Quizá la idea más proléptica de Mayer y, no por casualidad, la menos discutida, sea la de la venganza. Surgió tarde en la carrera de Mayer, en mi opinión en su obra The Furies: Violence and Terror in the French and Russian Revolutions (2000). Tratando de contrarrestar el consenso revisionista sobre las Revoluciones Francesa y Rusa, que sostenía que el utopismo ideológico había alimentado su caída en la violencia y el terror, Mayer afirmaba que cada bando de la lucha, de la revolución y de la contrarrevolución, estaba inspirado por un deseo de venganza, de tomar represalias contra heridas de larga data y contra actos de violencia más recientes. Aunque el bando revolucionario intentaba imponer lo que Michelet denominó la «violencia para acabar con la violencia», esto es, crear una nueva forma de soberanía que pusiera fin a los desmanes en las calles y al derramamiento de sangre en las zonas rurales, pronto descubrió lo que Clitemnestra y Orestes comprenden en La Orestíada: cada intento de realizar el último acto de violencia sólo prepara el terreno para el siguiente.
Durante años leí el análisis de Mayer sobre la venganza como un mero intento de salvar el pensamiento utópico de la mano muerta de la Guerra Fría. Más recientemente, he llegado a pensar en el mismo como una extraña descripción de lo que estaba por venir, de cómo se contemplan la solidaridad y la animosidad después de que la era de la ideología o la era de la revolución o la era de la utopía hayan llegado a su fin. Todos los días, en internet o en las calles, la gente es llamada a vengar un acto cometido contra ellos mismos o contra su equipo. Cada día se acumula una nueva letanía de injurias históricas para explicar el exceso del día anterior. Cada día una historia de lealtad mutua o de confianza vacilante se disuelve para dar paso al exceso del día siguiente. No se resuelve ningún conflicto; no se logra ningún congreso; no se elabora ninguna constitución. Es furia sin fin.

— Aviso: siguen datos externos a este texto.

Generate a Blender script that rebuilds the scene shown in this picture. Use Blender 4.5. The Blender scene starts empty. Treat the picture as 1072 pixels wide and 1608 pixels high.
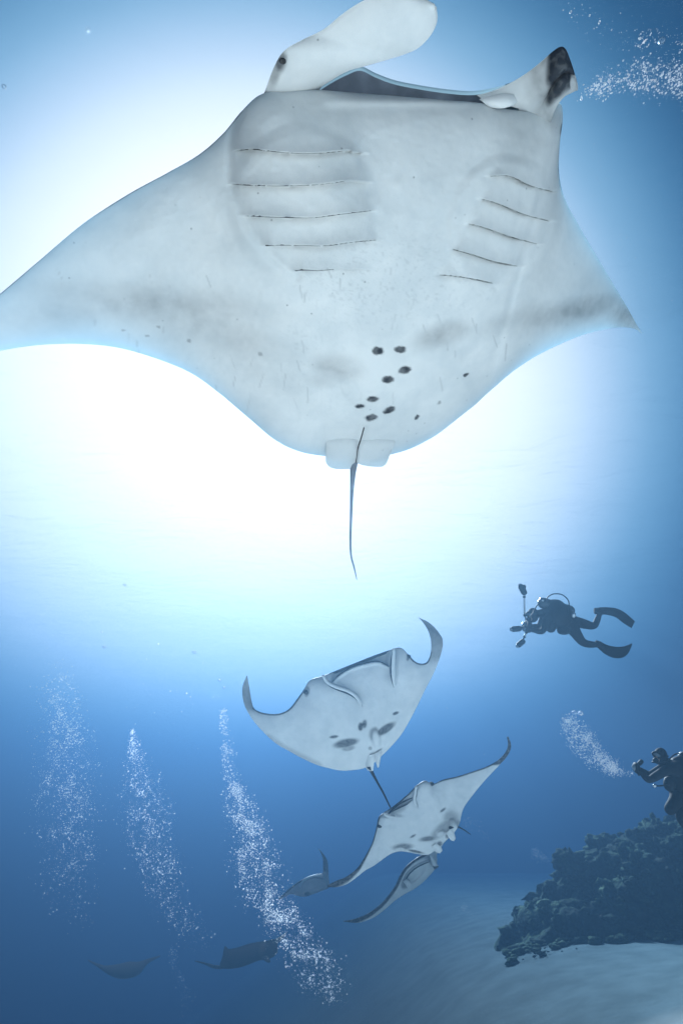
import bpy, bmesh, math, random
import numpy as np
from mathutils import Vector, Matrix

random.seed(7)
RNG = np.random.RandomState(11)
S = bpy.context.scene
COL = S.collection

# ------------------------------------------------------------------ camera
PITCH = math.radians(25.0)
FPX = 958.0                                    # focal length in pixels of the 1072 x 1608 photograph
cam_data = bpy.data.cameras.new('camera')
cam_data.sensor_fit = 'VERTICAL'
cam_data.sensor_height = 24.0
cam_data.lens = 24.0 * FPX / 1608.0
cam_data.clip_start = 0.05
cam_data.clip_end = 2000.0
cam = bpy.data.objects.new('camera', cam_data)
COL.objects.link(cam)
cam.location = (0, 0, 0)
cam.rotation_euler = (math.radians(90) + PITCH, 0, 0)
S.camera = cam

# ------------------------------------------------------------------ light: water-filtered daylight
SUN_DIR = Vector((-0.112, 0.850, 0.543)).normalized()     # towards the sun
world = bpy.data.worlds.new('World')
S.world = world
world.use_nodes = True
wn, wl = world.node_tree.nodes, world.node_tree.links
wn.clear()
def wnode(t, **k):
    n = wn.new(t)
    for a, b in k.items(): setattr(n, a, b)
    return n
tc = wnode('ShaderNodeTexCoord')
nrm = wnode('ShaderNodeVectorMath', operation='NORMALIZE')
wl.new(tc.outputs['Generated'], nrm.inputs[0])
dot = wnode('ShaderNodeVectorMath', operation='DOT_PRODUCT')
dot.inputs[1].default_value = SUN_DIR
wl.new(nrm.outputs[0], dot.inputs[0])
ac = wnode('ShaderNodeMath', operation='ARCCOSINE')
ac.use_clamp = False
wl.new(dot.outputs['Value'], ac.inputs[0])
dv = wnode('ShaderNodeMath', operation='DIVIDE')
dv.inputs[1].default_value = math.pi
wl.new(ac.outputs[0], dv.inputs[0])
def ramp(stops, interp='LINEAR'):
    r = wnode('ShaderNodeValToRGB')
    r.color_ramp.interpolation = interp
    e = r.color_ramp.elements
    while len(e) < len(stops): e.new(0.5)
    for i, (p, c) in enumerate(stops):
        e[i].position = p
        e[i].color = (c[0], c[1], c[2], 1)
    return r
# radiance of the water overhead as a function of the angle from the sun (degrees / 180)
GLOW = [(0, (.56, .52, .50)), (12, (.51, .465, .46)), (18, (.465, .43, .44)), (23, (.405, .395, .42)), (27, (.290, .325, .365)), (30, (.180, .240, .31)),
        (33, (.085, .165, .24)), (37, (.024, .076, .142)), (41, (.006, .032, .075)), (48, (.0015, .012, .037)), (56, (.001, .006, .020)), (90, (.0006, .004, .015)), (180, (.0005, .0035, .012))]
g = ramp([(d / 180.0, c) for d, c in GLOW], 'B_SPLINE')
wl.new(dv.outputs[0], g.inputs[0])
sep = wnode('ShaderNodeSeparateXYZ')
wl.new(nrm.outputs[0], sep.inputs[0])
mr = wnode('ShaderNodeMapRange')
mr.inputs['From Min'].default_value = -1
mr.inputs['From Max'].default_value = 1
wl.new(sep.outputs['Z'], mr.inputs['Value'])
# light dies away with depth below the horizontal
dep = ramp([(0.0, (.12, .18, .25)), (0.40, (.25, .32, .40)), (0.5, (.55, .62, .70)), (0.6, (1, 1, 1)), (1.0, (1, 1, 1))], 'B_SPLINE')
wl.new(mr.outputs[0], dep.inputs[0])
mul = wnode('ShaderNodeMixRGB', blend_type='MULTIPLY')
mul.inputs[0].default_value = 1
wl.new(g.outputs[0], mul.inputs[1]); wl.new(dep.outputs[0], mul.inputs[2])
bg = wnode('ShaderNodeBackground')
bg.inputs['Strength'].default_value = 1.0
wl.new(mul.outputs[0], bg.inputs['Color'])
wo = wnode('ShaderNodeOutputWorld')
wl.new(bg.outputs[0], wo.inputs['Surface'])

sun_data = bpy.data.lights.new('sun', 'SUN')
sun_data.energy = 5.0
sun_data.angle = math.radians(3.0)
sun_data.color = (1.0, 0.97, 0.93)
sun = bpy.data.objects.new('sun', sun_data)
COL.objects.link(sun)
sun.rotation_euler = (-SUN_DIR).to_track_quat('-Z', 'Y').to_euler()

S.view_settings.view_transform = 'Standard'
S.view_settings.look = 'None'
S.view_settings.exposure = 1.75
S.view_settings.gamma = 1.0
S.view_settings.use_curve_mapping = False
S.render.engine = 'CYCLES'
S.cycles.use_denoising = True
S.cycles.max_bounces = 6
S.cycles.diffuse_bounces = 3
S.cycles.volume_bounces = 1
S.cycles.transparent_max_bounces = 12
S.cycles.caustics_reflective = False
S.cycles.caustics_refractive = False
S.cycles.sample_clamp_indirect = 4.0

# ------------------------------------------------------------------ helpers
_F = np.array([0, math.cos(PITCH), math.sin(PITCH)])
_U = np.array([0, -math.sin(PITCH), math.cos(PITCH)])
_R = np.array([1.0, 0, 0])
def rays(px, py):
    px, py = np.asarray(px, float), np.asarray(py, float)
    return _F + ((px - 536) / FPX)[..., None] * _R + ((804 - py) / FPX)[..., None] * _U
def P(px, py, d):
    """the point seen at a place in the photograph, d metres along the viewing axis"""
    return rays(px, py) * np.asarray(d, float)[..., None]
def proj(X):
    d = X @ _F
    return 536 + FPX * (X @ _R) / d, 804 - FPX * (X @ _U) / d, d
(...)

Arno dedicó su vida a oponerse a ese mundo, a encontrar coherencia en medio del caos, a extraer una historia del ruido, a identificar la senda de futuro del partido del movimiento. Que al final no lo consiguiera, que acabara recurriendo a los textos más antiguos para explicar nuestros problemas más modernos, es un pensamiento triste y aleccionador. Sin embargo, su ejemplo puede ofrecernos una senda de futuro. Sartre decía que «la victoria descrita en detalle es indistinguible de la derrota». Sería absurdo pensar que podemos simplemente invertir los predicados y proceder a la victoria a partir de ahí. Tal vez podríamos intentar algo distinto. ¿No podría una derrota descrita con todo detalle ofrecer a la izquierda algo parecido a lo que el Rosh Hashanah [el año nuevo judío] ofrece a los judíos? No una oportunidad para empezar –Burckhardt (por no mencionar a los rabinos) advirtió contra esa ilusión– sino la oportunidad para empezar de nuevo.